A sit-in held by dozens of families against the YPG/PKK terror group in southeastern Turkey has entered its 72nd day.

Mothers in Diyarbakir province started the protest on Sept. 3 after a mother, Fevziye Cetinkaya said her 17-year-old son was forcibly recruited by the YPG/PKK through members of an opposition party.

Since then, the number of protesters is swelling outside the Peoples' Democratic Party (HDP) office. The party has long been accused by the government of supporting YPG/PKK terrorists.

They demand the return of their children, who, they claim, were deceived or kidnapped by the YPG/PKK terrorists.

Songul Altintas, one of the protesting mothers, said his son was kidnapped by the terror group five years ago.

"Whatever we have done, the terrorist organization has not given back our child to us. I want the terrorists to release my son," she said.

PKK deceives Kurdish people. The terrorists abduct our children and girls and this will lead to the extinction of the Kurdish nation. The PKK's persecution of Kurds must stop, she added.

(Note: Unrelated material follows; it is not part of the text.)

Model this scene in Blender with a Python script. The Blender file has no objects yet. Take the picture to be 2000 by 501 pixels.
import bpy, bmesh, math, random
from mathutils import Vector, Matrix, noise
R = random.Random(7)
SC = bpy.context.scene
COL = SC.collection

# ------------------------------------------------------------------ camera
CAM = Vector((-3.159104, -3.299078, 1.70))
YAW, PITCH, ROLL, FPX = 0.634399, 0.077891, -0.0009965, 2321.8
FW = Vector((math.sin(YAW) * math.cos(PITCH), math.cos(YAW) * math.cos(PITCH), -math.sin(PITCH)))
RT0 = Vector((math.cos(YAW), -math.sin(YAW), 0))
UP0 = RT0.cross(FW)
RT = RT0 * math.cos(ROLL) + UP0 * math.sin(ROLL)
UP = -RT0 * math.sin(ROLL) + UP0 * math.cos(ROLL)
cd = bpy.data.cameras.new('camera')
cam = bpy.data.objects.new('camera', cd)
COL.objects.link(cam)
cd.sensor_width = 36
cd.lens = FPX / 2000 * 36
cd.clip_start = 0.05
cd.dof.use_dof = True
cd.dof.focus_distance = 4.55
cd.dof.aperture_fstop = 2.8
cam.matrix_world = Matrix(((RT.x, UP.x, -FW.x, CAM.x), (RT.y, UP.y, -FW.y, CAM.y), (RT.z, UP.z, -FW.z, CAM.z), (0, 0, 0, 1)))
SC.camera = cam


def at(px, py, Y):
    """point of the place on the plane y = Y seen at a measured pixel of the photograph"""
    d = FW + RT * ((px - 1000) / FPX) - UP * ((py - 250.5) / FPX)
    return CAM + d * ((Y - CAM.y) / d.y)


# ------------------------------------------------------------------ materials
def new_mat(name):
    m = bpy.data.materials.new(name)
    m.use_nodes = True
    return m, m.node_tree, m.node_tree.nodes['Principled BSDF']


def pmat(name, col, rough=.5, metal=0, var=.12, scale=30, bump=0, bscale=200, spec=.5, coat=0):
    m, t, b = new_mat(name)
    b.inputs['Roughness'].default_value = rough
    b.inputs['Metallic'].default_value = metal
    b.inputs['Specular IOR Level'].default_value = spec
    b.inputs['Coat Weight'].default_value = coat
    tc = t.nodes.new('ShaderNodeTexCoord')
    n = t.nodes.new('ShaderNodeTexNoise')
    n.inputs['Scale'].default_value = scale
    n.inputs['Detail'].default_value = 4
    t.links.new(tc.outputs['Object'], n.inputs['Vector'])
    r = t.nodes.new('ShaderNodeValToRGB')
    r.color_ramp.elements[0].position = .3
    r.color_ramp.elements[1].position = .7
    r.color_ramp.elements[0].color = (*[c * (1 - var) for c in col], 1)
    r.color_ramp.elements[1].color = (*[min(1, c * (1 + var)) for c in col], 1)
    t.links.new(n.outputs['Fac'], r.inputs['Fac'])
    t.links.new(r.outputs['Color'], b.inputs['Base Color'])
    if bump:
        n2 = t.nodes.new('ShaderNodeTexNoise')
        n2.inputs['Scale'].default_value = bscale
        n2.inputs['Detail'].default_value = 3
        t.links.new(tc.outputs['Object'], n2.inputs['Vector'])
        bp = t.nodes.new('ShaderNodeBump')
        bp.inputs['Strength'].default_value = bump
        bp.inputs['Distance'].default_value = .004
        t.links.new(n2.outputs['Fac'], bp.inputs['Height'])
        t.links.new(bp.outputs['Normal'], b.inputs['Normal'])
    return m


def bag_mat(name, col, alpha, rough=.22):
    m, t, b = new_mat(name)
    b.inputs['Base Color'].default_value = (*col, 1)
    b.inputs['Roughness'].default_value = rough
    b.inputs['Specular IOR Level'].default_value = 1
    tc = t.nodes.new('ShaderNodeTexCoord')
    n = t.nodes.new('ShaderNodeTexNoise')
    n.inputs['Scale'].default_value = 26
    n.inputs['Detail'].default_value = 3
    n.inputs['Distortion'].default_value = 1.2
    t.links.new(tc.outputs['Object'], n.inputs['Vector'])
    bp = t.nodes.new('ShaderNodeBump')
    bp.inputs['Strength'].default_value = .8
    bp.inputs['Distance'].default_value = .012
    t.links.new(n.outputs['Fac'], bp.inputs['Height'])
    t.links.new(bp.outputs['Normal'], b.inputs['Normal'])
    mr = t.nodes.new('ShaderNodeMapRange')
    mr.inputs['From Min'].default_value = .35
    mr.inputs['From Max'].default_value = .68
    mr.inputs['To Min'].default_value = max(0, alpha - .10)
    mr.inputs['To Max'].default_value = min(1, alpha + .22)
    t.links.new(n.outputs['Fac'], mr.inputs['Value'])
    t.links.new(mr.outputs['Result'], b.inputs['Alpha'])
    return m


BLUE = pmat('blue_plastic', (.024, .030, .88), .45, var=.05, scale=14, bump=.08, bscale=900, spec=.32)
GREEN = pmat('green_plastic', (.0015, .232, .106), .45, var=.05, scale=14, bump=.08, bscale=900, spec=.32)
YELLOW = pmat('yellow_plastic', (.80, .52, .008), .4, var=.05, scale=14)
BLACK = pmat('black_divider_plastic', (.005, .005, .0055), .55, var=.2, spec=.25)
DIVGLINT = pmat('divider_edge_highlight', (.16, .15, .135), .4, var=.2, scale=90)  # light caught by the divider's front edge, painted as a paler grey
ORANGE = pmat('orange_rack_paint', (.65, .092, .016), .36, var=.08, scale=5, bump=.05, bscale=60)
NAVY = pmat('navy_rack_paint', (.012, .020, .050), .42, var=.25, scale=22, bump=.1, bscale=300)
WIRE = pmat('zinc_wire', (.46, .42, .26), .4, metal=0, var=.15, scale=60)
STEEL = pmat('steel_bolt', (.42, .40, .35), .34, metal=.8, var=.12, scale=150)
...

Hatice Levent, another protesting mother, said she wakes up every morning with the hope of getting good news about her missing daughter.

"I have been here at the protest for 72 days but I can protest for 72 years. I will not leave until I get my daughter back," she said.

In its more than 30-year terror campaign against Turkey, the PKK -- listed as a terrorist organization by Turkey, the U.S. and the European Union -- has been responsible for deaths of 40,000 people, including women, children and infants. The YPG is the Syrian offshoot of the PKK.